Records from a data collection
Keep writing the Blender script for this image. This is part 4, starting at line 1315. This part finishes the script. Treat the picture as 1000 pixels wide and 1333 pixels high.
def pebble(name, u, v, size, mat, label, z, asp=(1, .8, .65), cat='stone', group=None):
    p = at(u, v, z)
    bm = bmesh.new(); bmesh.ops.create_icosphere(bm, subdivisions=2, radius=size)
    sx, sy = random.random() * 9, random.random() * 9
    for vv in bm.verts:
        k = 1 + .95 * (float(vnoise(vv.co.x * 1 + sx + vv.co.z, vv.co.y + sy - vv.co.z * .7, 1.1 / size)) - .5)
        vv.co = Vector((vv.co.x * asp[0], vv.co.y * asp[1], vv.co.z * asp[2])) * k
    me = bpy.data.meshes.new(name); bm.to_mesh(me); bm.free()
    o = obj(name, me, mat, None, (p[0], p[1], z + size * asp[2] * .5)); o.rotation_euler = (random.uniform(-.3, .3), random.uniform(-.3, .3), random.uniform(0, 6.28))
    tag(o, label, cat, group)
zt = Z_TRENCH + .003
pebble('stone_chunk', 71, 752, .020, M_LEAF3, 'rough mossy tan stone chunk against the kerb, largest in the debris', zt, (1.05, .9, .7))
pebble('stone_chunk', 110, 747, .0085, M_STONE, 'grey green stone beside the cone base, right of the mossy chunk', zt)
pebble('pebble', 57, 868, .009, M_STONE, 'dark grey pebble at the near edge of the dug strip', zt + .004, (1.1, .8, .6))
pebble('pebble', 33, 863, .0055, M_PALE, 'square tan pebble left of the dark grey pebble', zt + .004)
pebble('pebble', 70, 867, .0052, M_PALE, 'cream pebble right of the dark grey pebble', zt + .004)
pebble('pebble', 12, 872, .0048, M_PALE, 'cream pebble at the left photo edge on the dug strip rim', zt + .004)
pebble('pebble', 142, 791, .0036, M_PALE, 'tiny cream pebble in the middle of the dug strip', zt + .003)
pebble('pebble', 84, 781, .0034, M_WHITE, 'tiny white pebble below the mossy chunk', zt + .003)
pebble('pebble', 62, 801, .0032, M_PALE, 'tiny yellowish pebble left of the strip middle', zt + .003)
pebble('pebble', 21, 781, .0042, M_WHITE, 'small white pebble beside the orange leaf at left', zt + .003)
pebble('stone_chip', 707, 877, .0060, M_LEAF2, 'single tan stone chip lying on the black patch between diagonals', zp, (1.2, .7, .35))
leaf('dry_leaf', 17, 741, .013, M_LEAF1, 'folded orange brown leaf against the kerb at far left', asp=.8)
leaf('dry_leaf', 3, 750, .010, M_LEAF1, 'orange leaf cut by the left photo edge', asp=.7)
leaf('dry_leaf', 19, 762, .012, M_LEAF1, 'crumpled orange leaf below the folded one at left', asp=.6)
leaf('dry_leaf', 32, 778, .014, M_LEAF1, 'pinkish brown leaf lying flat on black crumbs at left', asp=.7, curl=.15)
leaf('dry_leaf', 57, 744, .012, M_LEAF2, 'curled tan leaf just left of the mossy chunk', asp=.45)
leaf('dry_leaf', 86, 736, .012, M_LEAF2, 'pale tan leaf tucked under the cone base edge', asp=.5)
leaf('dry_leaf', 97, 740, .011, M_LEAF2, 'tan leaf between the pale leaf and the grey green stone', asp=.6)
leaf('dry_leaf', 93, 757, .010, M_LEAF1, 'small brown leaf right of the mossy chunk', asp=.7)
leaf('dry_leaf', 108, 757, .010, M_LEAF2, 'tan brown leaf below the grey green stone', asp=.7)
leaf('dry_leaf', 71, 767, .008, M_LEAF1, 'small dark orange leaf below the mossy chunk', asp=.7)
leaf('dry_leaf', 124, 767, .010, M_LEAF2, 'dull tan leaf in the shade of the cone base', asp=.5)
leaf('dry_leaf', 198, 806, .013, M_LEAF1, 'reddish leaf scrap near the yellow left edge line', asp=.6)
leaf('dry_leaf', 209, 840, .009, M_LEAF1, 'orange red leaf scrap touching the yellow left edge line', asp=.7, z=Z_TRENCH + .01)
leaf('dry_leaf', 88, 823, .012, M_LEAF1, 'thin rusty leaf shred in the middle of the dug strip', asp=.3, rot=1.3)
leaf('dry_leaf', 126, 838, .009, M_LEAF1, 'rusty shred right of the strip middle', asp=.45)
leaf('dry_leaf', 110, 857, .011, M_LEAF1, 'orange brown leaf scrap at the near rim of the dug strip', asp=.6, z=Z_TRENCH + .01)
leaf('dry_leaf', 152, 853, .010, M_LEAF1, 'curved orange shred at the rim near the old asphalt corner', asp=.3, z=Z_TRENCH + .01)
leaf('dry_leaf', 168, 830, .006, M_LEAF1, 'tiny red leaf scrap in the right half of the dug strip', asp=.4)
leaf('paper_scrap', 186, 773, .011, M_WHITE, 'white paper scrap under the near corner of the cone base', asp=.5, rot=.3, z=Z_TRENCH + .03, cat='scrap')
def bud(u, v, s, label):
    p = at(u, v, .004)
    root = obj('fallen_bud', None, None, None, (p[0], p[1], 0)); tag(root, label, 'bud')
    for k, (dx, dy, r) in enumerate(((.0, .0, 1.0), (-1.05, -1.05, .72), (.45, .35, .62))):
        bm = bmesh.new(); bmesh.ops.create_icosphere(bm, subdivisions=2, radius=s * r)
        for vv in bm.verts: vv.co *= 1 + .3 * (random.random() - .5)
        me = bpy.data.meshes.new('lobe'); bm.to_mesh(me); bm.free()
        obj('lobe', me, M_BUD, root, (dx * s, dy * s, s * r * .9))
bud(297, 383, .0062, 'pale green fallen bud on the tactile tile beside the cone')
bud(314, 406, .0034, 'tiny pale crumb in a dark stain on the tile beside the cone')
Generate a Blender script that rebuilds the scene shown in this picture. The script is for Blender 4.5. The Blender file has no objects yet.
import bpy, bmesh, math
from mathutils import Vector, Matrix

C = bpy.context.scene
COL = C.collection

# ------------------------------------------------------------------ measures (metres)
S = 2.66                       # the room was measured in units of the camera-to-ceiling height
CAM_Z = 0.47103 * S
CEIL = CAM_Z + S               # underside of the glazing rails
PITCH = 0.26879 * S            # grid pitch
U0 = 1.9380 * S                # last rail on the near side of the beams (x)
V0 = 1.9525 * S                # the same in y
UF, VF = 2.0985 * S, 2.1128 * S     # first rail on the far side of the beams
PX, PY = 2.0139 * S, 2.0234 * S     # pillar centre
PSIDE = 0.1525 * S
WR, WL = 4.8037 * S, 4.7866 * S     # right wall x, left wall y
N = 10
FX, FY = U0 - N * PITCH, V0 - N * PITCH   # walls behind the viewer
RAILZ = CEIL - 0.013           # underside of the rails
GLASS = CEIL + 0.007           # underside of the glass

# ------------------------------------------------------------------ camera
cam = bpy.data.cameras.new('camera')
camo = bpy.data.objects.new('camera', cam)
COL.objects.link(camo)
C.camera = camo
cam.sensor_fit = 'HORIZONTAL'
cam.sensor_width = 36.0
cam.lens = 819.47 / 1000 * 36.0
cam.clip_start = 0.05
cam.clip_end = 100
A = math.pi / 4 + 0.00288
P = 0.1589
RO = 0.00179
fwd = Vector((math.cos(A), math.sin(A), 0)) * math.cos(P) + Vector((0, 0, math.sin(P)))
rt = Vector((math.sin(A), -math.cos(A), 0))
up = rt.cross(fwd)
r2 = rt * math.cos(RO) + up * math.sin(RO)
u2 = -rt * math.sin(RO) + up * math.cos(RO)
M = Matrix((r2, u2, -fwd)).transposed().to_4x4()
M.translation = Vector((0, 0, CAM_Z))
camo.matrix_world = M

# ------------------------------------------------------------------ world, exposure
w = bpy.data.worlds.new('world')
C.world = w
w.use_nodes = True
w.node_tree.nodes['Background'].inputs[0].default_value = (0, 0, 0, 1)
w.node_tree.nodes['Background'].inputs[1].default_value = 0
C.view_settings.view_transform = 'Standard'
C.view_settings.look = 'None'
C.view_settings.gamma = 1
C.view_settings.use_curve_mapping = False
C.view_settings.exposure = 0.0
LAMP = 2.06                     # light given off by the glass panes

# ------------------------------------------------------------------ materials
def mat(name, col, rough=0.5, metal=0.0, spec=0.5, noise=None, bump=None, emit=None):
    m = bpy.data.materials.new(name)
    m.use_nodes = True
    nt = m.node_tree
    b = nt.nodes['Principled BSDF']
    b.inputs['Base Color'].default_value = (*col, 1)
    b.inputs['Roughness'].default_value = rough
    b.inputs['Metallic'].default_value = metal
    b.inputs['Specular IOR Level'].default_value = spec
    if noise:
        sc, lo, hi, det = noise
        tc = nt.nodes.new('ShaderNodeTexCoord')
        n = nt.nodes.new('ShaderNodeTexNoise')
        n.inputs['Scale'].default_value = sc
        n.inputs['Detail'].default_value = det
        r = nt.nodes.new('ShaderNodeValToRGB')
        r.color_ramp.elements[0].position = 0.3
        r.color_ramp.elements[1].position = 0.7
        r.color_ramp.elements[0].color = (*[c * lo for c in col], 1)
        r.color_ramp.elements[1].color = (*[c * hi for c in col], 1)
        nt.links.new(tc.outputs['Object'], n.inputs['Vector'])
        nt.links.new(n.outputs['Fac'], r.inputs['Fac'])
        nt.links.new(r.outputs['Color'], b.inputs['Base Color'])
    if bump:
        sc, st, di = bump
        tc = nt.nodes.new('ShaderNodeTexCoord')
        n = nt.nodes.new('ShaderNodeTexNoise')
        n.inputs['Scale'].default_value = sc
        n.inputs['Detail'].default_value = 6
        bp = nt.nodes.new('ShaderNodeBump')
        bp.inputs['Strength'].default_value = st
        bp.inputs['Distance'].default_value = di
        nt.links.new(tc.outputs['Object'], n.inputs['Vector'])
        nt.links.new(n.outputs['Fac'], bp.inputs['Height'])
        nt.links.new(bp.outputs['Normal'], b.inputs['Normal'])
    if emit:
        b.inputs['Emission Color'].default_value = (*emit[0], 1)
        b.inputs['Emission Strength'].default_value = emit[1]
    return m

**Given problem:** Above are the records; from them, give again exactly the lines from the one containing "Generate a Blender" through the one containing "GLASS = CEIL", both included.

**Answer to this exercise:**
Generate a Blender script that rebuilds the scene shown in this picture. The script is for Blender 4.5. The Blender file has no objects yet.
import bpy, bmesh, math
from mathutils import Vector, Matrix

C = bpy.context.scene
COL = C.collection

# ------------------------------------------------------------------ measures (metres)
S = 2.66                       # the room was measured in units of the camera-to-ceiling height
CAM_Z = 0.47103 * S
CEIL = CAM_Z + S               # underside of the glazing rails
PITCH = 0.26879 * S            # grid pitch
U0 = 1.9380 * S                # last rail on the near side of the beams (x)
V0 = 1.9525 * S                # the same in y
UF, VF = 2.0985 * S, 2.1128 * S     # first rail on the far side of the beams
PX, PY = 2.0139 * S, 2.0234 * S     # pillar centre
PSIDE = 0.1525 * S
WR, WL = 4.8037 * S, 4.7866 * S     # right wall x, left wall y
N = 10
FX, FY = U0 - N * PITCH, V0 - N * PITCH   # walls behind the viewer
RAILZ = CEIL - 0.013           # underside of the rails
GLASS = CEIL + 0.007           # underside of the glass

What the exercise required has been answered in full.